#### EXERCISE DIRECTIONS:
Count how many lines contain "picture" and reply with that number only.

#### SOURCE DATA:
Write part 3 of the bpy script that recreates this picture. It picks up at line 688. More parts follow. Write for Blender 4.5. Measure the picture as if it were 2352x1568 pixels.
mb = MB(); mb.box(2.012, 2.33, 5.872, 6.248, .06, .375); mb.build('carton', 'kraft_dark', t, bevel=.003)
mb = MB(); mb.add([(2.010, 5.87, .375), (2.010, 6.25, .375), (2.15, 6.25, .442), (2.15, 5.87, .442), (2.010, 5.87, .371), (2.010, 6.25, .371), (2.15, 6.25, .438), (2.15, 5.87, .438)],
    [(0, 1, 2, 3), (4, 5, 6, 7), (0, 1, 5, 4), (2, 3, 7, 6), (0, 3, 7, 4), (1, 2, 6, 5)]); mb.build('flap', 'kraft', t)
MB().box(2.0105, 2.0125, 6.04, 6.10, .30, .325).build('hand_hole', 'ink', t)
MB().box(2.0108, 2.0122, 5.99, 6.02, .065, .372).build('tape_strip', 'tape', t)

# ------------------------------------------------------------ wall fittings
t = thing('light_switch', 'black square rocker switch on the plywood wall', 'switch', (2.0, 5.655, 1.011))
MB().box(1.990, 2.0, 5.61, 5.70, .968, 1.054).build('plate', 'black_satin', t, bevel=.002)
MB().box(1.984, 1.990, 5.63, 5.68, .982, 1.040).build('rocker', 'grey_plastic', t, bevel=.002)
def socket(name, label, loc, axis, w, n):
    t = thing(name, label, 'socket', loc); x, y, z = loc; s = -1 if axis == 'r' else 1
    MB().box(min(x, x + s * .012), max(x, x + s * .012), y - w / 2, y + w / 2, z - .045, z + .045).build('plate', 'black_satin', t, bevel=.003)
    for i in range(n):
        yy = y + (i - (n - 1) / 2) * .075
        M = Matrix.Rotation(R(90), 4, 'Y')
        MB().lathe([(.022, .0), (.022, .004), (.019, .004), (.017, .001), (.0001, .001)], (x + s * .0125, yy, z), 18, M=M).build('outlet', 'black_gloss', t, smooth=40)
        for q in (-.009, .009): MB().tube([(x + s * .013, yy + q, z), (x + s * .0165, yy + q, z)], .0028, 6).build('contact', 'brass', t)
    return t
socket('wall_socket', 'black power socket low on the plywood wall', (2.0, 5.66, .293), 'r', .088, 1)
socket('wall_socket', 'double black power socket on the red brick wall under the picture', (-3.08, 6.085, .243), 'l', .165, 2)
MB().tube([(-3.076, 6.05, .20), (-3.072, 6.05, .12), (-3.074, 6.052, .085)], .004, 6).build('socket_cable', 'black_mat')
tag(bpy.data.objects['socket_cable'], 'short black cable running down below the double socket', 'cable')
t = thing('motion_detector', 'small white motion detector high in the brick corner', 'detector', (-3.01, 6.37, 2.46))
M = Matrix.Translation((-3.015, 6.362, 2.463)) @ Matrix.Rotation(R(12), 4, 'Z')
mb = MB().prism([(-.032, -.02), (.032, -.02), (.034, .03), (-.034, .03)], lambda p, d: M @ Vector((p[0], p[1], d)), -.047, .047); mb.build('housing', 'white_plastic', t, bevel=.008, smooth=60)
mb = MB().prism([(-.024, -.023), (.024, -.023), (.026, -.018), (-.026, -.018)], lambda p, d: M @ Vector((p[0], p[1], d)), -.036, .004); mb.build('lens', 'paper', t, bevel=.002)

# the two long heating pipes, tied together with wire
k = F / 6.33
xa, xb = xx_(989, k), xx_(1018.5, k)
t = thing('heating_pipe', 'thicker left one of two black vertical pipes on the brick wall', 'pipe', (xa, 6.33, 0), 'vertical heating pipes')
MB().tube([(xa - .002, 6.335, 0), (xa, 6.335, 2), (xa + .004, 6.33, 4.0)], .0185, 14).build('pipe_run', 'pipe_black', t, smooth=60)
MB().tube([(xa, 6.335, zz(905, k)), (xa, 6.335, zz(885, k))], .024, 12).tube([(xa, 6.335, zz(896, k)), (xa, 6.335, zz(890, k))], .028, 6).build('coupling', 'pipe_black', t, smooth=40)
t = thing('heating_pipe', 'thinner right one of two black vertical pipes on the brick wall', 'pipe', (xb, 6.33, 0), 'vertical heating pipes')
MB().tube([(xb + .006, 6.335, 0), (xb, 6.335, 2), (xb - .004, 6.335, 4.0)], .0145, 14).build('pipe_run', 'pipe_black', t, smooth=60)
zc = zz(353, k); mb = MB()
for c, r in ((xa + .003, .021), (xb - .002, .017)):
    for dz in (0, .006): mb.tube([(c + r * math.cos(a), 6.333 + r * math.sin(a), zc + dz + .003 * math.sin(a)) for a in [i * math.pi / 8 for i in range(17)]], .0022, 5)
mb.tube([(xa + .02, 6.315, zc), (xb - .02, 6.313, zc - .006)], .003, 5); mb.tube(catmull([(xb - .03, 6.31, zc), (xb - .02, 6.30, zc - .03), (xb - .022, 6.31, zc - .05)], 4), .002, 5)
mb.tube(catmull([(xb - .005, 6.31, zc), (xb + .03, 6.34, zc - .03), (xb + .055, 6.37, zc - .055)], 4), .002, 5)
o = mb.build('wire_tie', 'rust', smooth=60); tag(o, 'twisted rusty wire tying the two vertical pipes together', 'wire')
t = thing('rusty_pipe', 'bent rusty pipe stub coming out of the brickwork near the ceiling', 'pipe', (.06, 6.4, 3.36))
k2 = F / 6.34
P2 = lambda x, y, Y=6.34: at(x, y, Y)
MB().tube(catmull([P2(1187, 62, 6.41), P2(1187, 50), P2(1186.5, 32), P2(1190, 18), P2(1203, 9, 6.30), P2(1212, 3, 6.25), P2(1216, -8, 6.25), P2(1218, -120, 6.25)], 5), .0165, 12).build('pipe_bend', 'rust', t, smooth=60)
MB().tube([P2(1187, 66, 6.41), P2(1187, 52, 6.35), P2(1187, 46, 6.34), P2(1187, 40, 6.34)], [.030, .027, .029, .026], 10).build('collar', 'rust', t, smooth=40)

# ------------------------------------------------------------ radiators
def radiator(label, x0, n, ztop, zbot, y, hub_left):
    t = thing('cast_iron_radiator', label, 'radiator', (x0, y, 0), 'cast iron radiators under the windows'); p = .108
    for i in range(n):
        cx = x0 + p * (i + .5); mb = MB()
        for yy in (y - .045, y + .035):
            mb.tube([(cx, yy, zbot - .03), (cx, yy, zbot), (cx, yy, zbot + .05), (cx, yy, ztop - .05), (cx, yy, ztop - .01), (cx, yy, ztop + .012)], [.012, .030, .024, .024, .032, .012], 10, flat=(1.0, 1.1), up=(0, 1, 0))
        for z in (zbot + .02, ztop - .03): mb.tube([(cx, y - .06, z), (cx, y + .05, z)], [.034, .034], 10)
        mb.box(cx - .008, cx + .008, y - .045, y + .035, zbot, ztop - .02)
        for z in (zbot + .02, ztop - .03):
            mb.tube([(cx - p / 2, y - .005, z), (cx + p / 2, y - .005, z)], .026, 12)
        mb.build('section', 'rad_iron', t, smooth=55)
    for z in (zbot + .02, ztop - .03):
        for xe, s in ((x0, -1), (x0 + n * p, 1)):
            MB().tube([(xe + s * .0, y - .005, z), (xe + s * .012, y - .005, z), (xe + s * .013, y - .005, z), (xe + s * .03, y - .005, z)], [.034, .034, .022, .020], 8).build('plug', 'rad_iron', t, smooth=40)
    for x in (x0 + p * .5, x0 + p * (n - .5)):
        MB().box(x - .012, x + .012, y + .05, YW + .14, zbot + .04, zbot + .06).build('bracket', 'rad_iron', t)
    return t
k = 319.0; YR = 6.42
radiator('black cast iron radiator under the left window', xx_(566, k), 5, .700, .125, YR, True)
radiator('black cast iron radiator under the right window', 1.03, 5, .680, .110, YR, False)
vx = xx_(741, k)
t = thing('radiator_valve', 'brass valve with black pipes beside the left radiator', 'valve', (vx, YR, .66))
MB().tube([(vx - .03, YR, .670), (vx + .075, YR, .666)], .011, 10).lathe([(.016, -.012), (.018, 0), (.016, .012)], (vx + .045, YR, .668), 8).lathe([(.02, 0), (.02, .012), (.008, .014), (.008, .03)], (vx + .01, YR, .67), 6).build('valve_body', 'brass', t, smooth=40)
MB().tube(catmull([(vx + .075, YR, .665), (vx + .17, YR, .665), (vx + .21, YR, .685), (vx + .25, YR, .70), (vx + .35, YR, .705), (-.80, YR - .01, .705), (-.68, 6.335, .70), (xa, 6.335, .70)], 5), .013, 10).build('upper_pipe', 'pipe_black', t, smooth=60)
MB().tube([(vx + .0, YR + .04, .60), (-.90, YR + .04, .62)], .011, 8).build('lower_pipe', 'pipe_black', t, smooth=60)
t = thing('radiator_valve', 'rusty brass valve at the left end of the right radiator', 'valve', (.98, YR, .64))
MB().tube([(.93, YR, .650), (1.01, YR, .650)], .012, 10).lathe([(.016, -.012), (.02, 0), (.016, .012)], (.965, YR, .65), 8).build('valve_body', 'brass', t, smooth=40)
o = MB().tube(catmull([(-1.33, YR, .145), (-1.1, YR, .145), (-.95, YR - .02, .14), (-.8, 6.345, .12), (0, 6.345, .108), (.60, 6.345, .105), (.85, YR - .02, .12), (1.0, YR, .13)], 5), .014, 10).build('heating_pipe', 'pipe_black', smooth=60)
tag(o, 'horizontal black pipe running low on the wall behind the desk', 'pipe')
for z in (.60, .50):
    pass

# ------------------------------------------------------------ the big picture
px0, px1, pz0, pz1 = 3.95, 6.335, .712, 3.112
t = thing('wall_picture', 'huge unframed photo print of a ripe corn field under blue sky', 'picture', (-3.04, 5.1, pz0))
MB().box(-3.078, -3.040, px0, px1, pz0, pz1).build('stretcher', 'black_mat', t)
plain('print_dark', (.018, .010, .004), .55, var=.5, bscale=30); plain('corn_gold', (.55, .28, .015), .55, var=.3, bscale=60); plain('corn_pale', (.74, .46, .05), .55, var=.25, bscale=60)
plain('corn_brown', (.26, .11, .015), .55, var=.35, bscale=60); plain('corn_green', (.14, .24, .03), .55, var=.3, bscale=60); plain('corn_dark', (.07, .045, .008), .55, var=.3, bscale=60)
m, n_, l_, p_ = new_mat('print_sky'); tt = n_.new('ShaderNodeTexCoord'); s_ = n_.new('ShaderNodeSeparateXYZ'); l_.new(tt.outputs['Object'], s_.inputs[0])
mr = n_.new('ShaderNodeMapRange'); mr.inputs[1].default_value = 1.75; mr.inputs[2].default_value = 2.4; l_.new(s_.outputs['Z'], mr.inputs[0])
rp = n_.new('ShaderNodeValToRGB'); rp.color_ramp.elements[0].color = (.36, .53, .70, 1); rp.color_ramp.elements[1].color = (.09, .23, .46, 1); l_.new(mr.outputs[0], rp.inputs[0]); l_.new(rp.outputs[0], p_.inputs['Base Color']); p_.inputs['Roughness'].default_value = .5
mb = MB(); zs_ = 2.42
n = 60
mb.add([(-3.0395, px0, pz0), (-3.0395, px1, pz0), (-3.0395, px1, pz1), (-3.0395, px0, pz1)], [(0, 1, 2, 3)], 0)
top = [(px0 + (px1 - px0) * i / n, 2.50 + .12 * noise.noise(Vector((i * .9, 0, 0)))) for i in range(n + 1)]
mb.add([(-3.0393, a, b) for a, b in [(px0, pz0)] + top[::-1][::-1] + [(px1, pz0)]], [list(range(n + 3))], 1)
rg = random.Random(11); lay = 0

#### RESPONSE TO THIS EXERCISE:
4